Wednesday, April 27, 2011

Today the farmers of Beit Hanoun harvested their wheat

26 April 2011 | International Solidarity Movement, Gaza



Today the farmers of Beit Hanoun harvested their wheat. This would be unexceptional news in any other part of the world, but in Palestine things aren’t always so simple. Beit Hanoun is close to the Israeli border, a border where Israel imposes an illegal “buffer zone” in which it claims the right to shoot anyone it wishes. Israel claims the buffer zone is 300 meters wide, but farmers and scrap collectors who work along the border are often shot at at distances up to 1.5 kilometers from the border. The border is lined with massive towers containing guns, sometimes the guns fire, and people die. You won’t read about the dead in the New York Times though, they are Palestinian and their deaths are unremarkable and un-newsworthy.
In honor of the slain Italian activist Vittorio Arrigoni the Local Initiative, the group that organized today’s harvest, had decided to launch the Vittorrio Arrigoni Campaign to Harvest Wheat. Today was its first action. Vittorio had often worked with farmers to plant and harvest their crops along the buffer zone, after his death we continue to harvest in his name, in his memory.
We set out to the fields at about eleven. Loudspeaker, posters, and scythes ready. We parked the van and started to walk to the fields, playing Vittorio’s favorite song, Onadeekum, over the loudspeaker. We reached the field and set to work; kneel, cut, and make a pile of freshly shorn wheat. The field we were working in is about a kilometer from the border, it doesn’t look like much is planted closer to the border than this. It is dangerous to work close to the border. After a few minutes shots ring out.
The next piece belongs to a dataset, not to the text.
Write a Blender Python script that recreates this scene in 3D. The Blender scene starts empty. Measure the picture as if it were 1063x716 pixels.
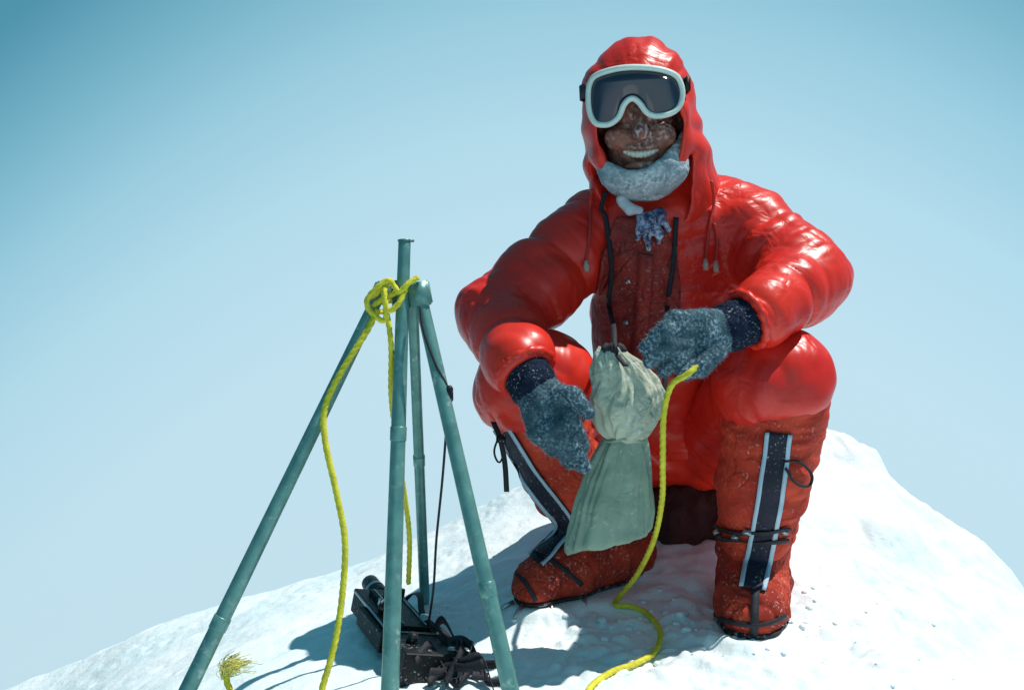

They aren’t aimed at us though, at some other unseen farmer, maybe a poor man trying to collect rocks to make cement which is in critical shortage in Gaza due to the blockade Israel imposes. Back to work we go, the wheat still needs harvesting, and there is nothing to be done about unseen shooting. Perhaps later we will read about the death of somebody in the newspaper, but you can be sure that the New York Times will make no mention of the murder. We didn’t finish harvesting the wheat today, but we will back, we will continue to challenge the illegal buffer zone that Israel imposes on Gaza.